Larchick v. Pollock, No. 1 CA-CV 19-0649 FC (App. Div. I, December 9, 2021) ( J. Campbell)
Expert's personal opinion as to admissibility of his opinions in a court of law irrelevant to question of admissibility & rule of 702 does not require expert use of “all possible methods” in forming opinions/court's ruling no evident supported a conclusion of an increase in value of business was error where such evident existed in pretrial statement and disclosure statement.
In this divorce action, wife brought her real estate business into the marriage and the business grew during the 10 year marriage. During the divorce trial the husband offered an expert witness who had authored a report that the business had increased in value by $546,041 during the marriage. However the expert also opined in the report that “[I]n the event that testimony is required, either at a deposition or trial, we require the calculation schedules be upgraded to a formal summary valuation report with a conclusion of value.” The trial court precluded the testimony finding that Rule 702 of Evidence requires an expert “follow all possible methods [and use] all reliable methodology.” The court then ruled there was no evidence the business increased in value during the marriage” so husband loses on that claim. The Arizona Court of Appeals vacated and remanded in part.
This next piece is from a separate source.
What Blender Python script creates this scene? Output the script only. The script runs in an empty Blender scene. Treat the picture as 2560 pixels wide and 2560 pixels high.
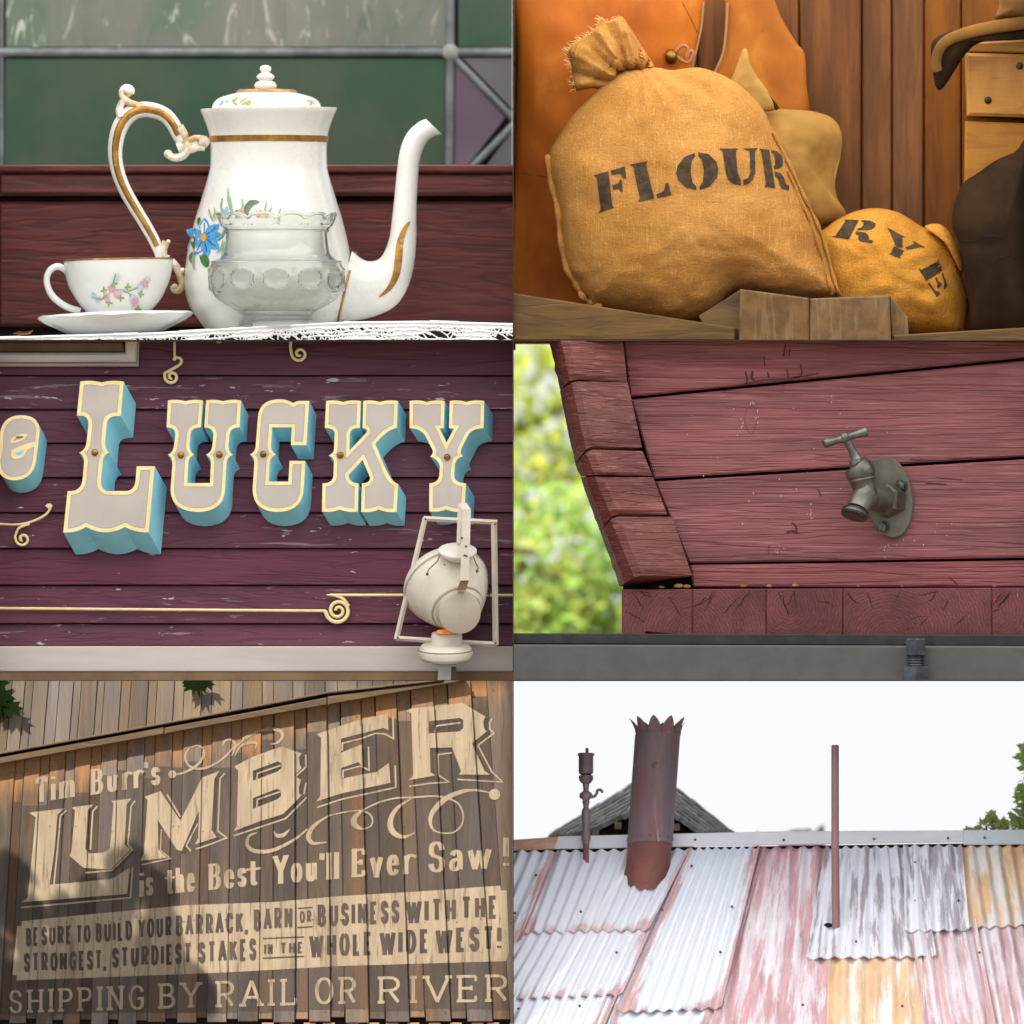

Rule 702 provides that a person qualified by experience or knowledge may give expert opinions if it will help the jury decide the facts. The court is the gatekeeper to assure experts are indeed experts in the field in question but this function should not replace the adversary system. An expert's opinion on the admissibility of his opinions in court is not dispositive of the question of admissibility. This is a question for the court to determine based upon the rules of evidence independently of the expert's opinion. An expert is not required to have followed ‘'all possible methods” under Rule 702 in order for his or her opinions to be admissible. While this expert's opinions may have been seriously challenged on cross-examination and in the end the court might decide to give the opinions no weight, it was improper to exclude this evidence out of the box.
As to evidence of increased value in the business, even accepting the inadmissibility of the husband's valuation expert testimony, the wife had listed her own expert in the Pretrial Statement and Disclosures avowing that expert would testify the business had only increased in value $93,000. This was admissible evidence the trial court was bound to consider. Hence the ruling there was no evidence of increased value was erroneous.